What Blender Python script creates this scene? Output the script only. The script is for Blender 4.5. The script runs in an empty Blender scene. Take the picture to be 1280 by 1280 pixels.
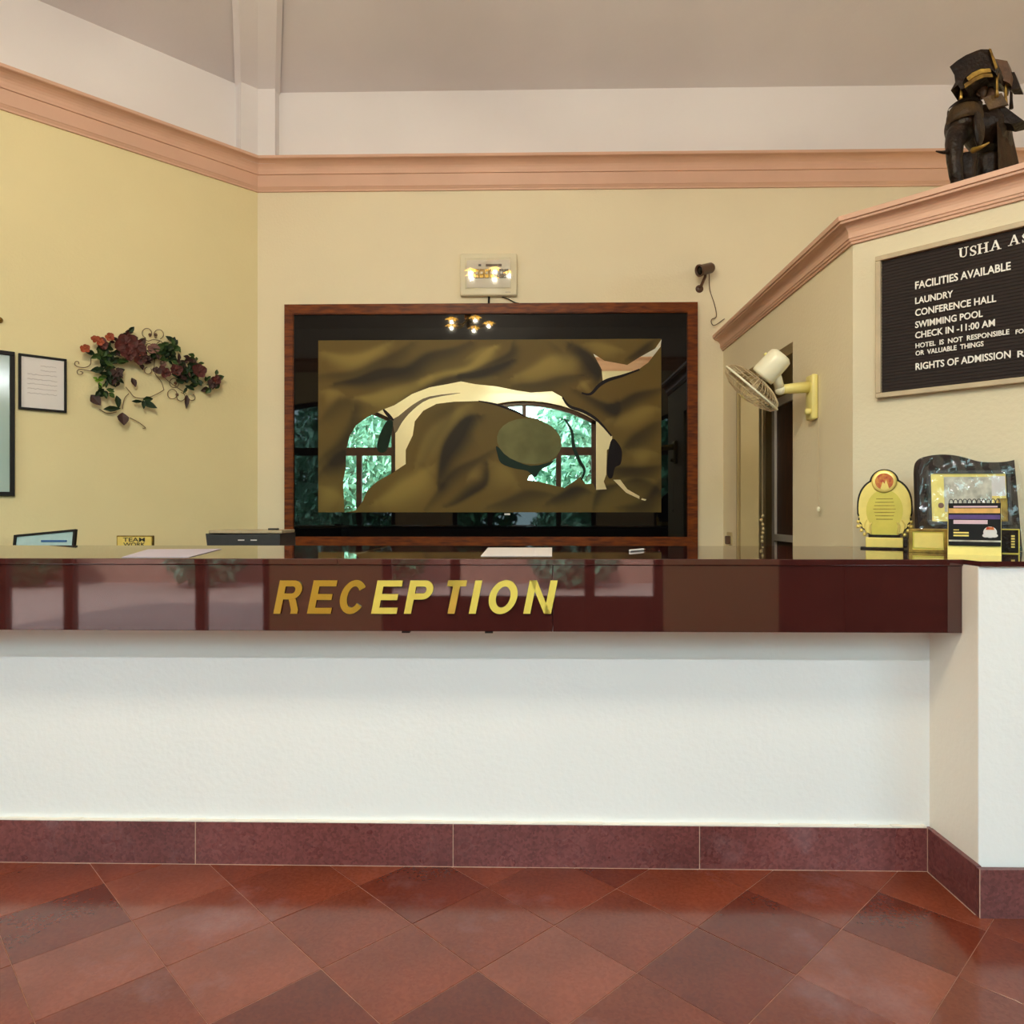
import bpy, bmesh, math, random
from mathutils import Vector, Matrix
from mathutils.geometry import tessellate_polygon
random.seed(7)
PI = math.pi
sc = bpy.context.scene
col = sc.collection

# ------------------------------------------------------------------ camera
F = 885.0; YAW = math.radians(1.15); H = 1.25
cd = bpy.data.cameras.new('camera'); cam = bpy.data.objects.new('camera', cd); col.objects.link(cam)
cd.sensor_width = 36.0; cd.lens = 36.0 * F / 1280.0; cd.clip_start = 0.05; cd.clip_end = 200
cam.location = (0, 0, H); cam.rotation_euler = (PI / 2, 0, YAW)
sc.camera = cam

# ------------------------------------------------------------------ exposure, world, sun
sc.view_settings.view_transform = 'Standard'; sc.view_settings.look = 'None'
sc.view_settings.gamma = 1.0; sc.view_settings.use_curve_mapping = False
sc.view_settings.exposure = 0.16
w = bpy.data.worlds.new('world'); sc.world = w; w.use_nodes = True
bgn = w.node_tree.nodes['Background']
bgn.inputs[0].default_value = (0.78, 0.93, 1.06, 1); bgn.inputs[1].default_value = 7.0
sd = bpy.data.lights.new('sun', 'SUN'); sd.energy = 10.0; sd.angle = 0.02; sd.color = (1, .95, .85)
so = bpy.data.objects.new('sun', sd); col.objects.link(so)
so.rotation_euler = (math.radians(-38), 0, math.radians(14))      # high, from behind the building onto the garden
so.location = (0, 8, 12)
CHANDELIER_W = 46.0
FILL_TUBE_W = 38.0
sc.cycles.max_bounces = 10; sc.cycles.diffuse_bounces = 6; sc.cycles.glossy_bounces = 5
sc.cycles.transparent_max_bounces = 12; sc.cycles.sample_clamp_indirect = 6.0
sc.cycles.caustics_reflective = False; sc.cycles.caustics_refractive = False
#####
▶ _TASK REQUIREMENTS_
Make an exact copy of the data above, pictures excluded.

▶ _OUTPUT OF THE EXERCISE_
What Blender Python script creates this scene? Output the script only. The script is for Blender 4.5. The script runs in an empty Blender scene. Take the picture to be 1280 by 1280 pixels.
import bpy, bmesh, math, random
from mathutils import Vector, Matrix
from mathutils.geometry import tessellate_polygon
random.seed(7)
PI = math.pi
sc = bpy.context.scene
col = sc.collection

# ------------------------------------------------------------------ camera
F = 885.0; YAW = math.radians(1.15); H = 1.25
cd = bpy.data.cameras.new('camera'); cam = bpy.data.objects.new('camera', cd); col.objects.link(cam)
cd.sensor_width = 36.0; cd.lens = 36.0 * F / 1280.0; cd.clip_start = 0.05; cd.clip_end = 200
cam.location = (0, 0, H); cam.rotation_euler = (PI / 2, 0, YAW)
sc.camera = cam

# ------------------------------------------------------------------ exposure, world, sun
sc.view_settings.view_transform = 'Standard'; sc.view_settings.look = 'None'
sc.view_settings.gamma = 1.0; sc.view_settings.use_curve_mapping = False
sc.view_settings.exposure = 0.16
w = bpy.data.worlds.new('world'); sc.world = w; w.use_nodes = True
bgn = w.node_tree.nodes['Background']
bgn.inputs[0].default_value = (0.78, 0.93, 1.06, 1); bgn.inputs[1].default_value = 7.0
sd = bpy.data.lights.new('sun', 'SUN'); sd.energy = 10.0; sd.angle = 0.02; sd.color = (1, .95, .85)
so = bpy.data.objects.new('sun', sd); col.objects.link(so)
so.rotation_euler = (math.radians(-38), 0, math.radians(14))      # high, from behind the building onto the garden
so.location = (0, 8, 12)
CHANDELIER_W = 46.0
FILL_TUBE_W = 38.0
sc.cycles.max_bounces = 10; sc.cycles.diffuse_bounces = 6; sc.cycles.glossy_bounces = 5
sc.cycles.transparent_max_bounces = 12; sc.cycles.sample_clamp_indirect = 6.0
sc.cycles.caustics_reflective = False; sc.cycles.caustics_refractive = False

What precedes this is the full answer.